# The problem
Begin with the line containing "Write the bpy" and end with the line containing "col = sc.collection"; set down that block verbatim and nothing else.
══ Supplied data ══
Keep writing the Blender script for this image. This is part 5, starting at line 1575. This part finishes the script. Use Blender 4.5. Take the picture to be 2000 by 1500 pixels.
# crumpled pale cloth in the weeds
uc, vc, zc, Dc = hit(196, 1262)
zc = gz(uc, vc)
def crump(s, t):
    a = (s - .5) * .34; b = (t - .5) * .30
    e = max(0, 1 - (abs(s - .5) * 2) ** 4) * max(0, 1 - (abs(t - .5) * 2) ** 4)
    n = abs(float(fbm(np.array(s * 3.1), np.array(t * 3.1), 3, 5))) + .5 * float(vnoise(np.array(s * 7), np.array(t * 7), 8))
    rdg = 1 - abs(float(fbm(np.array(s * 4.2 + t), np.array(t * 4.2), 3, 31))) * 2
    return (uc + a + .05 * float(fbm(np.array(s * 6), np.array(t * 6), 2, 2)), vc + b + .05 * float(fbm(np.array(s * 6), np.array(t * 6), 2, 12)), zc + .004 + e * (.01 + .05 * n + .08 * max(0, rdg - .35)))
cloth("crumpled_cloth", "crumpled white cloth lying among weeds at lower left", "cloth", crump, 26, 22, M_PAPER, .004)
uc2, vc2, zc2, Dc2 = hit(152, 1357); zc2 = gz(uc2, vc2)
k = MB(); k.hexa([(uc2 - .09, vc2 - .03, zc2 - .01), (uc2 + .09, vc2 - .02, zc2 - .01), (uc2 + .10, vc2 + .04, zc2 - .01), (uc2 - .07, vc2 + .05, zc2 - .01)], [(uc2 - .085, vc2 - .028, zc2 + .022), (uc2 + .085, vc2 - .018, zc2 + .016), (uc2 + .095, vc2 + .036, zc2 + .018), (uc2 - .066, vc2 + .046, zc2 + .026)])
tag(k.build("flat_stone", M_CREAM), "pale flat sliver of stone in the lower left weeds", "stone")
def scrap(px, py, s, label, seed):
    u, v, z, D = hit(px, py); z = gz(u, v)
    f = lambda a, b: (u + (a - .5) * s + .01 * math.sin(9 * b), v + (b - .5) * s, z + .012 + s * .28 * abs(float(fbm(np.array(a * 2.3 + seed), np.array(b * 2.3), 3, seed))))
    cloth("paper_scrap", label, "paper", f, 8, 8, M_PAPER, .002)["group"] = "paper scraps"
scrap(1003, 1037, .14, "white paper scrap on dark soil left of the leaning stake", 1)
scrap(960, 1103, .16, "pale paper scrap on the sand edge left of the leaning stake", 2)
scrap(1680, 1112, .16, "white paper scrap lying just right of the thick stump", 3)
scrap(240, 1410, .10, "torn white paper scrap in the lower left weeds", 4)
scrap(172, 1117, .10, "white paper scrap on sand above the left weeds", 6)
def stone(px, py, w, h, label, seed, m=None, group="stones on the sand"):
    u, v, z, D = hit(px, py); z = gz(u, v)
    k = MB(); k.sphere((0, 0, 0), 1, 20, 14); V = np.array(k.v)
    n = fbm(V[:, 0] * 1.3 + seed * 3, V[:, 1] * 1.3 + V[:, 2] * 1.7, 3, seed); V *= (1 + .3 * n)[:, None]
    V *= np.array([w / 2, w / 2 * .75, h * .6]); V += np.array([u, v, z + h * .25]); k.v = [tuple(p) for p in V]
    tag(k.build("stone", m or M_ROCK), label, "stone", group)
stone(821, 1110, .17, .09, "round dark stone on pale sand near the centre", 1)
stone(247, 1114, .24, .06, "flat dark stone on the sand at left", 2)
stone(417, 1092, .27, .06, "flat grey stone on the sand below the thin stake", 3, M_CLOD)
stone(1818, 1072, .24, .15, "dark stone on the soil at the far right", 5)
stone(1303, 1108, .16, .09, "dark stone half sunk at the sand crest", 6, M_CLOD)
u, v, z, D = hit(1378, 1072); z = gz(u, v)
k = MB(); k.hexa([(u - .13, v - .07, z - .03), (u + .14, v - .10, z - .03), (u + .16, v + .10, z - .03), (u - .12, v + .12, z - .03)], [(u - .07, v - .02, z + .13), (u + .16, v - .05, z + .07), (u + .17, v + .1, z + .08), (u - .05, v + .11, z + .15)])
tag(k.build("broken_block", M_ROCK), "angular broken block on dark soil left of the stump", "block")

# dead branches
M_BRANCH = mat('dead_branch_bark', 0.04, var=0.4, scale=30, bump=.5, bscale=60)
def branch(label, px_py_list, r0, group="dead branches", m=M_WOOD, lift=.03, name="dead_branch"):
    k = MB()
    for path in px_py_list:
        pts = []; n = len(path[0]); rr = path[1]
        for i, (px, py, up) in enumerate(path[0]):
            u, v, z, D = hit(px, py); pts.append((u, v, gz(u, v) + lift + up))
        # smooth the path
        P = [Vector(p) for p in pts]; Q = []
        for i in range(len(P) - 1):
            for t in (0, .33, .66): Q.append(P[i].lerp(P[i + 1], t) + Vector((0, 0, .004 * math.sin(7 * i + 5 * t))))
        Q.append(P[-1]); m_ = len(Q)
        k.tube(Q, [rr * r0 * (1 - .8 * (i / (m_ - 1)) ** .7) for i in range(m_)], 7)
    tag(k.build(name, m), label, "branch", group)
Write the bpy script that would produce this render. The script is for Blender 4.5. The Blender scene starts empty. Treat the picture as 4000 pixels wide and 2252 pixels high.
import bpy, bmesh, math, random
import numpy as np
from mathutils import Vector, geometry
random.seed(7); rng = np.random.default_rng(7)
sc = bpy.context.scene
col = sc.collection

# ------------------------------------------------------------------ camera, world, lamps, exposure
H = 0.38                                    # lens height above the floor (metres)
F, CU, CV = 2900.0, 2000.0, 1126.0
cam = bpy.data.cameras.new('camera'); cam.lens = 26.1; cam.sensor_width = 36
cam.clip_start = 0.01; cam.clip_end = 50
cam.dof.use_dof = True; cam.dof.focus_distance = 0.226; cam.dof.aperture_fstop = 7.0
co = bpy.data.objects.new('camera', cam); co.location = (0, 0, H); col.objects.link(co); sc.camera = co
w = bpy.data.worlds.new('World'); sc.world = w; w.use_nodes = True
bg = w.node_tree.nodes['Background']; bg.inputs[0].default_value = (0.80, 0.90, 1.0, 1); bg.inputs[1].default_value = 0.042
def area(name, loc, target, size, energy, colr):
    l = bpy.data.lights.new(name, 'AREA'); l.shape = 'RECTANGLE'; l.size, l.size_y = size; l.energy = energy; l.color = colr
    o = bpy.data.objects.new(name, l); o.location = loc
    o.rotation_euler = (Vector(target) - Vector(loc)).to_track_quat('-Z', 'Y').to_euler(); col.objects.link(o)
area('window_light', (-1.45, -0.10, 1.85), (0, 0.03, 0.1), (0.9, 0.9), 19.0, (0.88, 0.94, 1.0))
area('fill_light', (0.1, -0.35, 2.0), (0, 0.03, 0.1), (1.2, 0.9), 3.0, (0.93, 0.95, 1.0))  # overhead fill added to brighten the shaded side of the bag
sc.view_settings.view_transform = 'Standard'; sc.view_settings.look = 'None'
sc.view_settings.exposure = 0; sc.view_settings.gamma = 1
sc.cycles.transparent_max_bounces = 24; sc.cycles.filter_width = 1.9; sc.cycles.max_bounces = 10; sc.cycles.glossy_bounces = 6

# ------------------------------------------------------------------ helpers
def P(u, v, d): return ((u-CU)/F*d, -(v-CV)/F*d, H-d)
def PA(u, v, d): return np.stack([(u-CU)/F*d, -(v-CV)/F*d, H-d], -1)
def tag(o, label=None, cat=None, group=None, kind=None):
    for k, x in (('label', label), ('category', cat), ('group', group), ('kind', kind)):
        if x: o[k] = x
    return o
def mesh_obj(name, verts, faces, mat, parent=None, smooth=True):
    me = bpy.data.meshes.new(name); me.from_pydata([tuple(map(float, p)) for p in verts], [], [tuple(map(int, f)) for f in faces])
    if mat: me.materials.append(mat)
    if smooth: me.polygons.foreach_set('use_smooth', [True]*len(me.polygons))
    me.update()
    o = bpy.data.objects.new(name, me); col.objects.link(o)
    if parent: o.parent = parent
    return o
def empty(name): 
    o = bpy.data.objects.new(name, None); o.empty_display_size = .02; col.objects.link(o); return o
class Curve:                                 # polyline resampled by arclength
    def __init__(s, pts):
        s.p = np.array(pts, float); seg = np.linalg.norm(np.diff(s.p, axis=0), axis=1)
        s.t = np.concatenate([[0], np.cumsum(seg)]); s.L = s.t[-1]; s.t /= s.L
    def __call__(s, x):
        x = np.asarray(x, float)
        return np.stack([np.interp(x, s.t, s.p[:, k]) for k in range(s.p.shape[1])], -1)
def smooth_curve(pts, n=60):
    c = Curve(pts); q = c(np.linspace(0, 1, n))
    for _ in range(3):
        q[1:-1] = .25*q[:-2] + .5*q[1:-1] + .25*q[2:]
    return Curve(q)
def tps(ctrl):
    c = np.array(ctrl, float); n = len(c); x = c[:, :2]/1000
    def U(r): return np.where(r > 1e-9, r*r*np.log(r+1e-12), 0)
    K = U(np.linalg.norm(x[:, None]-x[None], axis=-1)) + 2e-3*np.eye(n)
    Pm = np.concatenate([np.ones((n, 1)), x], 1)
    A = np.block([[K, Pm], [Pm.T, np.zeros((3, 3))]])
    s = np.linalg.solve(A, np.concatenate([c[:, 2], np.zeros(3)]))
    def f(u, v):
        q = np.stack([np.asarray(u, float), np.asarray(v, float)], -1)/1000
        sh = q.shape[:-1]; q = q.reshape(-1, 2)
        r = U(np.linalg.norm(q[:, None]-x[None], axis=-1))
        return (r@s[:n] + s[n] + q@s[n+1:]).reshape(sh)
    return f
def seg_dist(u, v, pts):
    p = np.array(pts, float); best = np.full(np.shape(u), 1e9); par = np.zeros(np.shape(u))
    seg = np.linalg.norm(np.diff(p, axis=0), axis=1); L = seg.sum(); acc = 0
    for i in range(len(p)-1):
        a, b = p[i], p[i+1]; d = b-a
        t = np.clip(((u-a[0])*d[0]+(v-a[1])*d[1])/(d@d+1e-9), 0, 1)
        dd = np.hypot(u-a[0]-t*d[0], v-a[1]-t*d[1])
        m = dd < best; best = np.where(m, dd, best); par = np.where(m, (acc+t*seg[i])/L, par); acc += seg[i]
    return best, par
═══
# Answer for this exercise
Write the bpy script that would produce this render. The script is for Blender 4.5. The Blender scene starts empty. Treat the picture as 4000 pixels wide and 2252 pixels high.
import bpy, bmesh, math, random
import numpy as np
from mathutils import Vector, geometry
random.seed(7); rng = np.random.default_rng(7)
sc = bpy.context.scene
col = sc.collection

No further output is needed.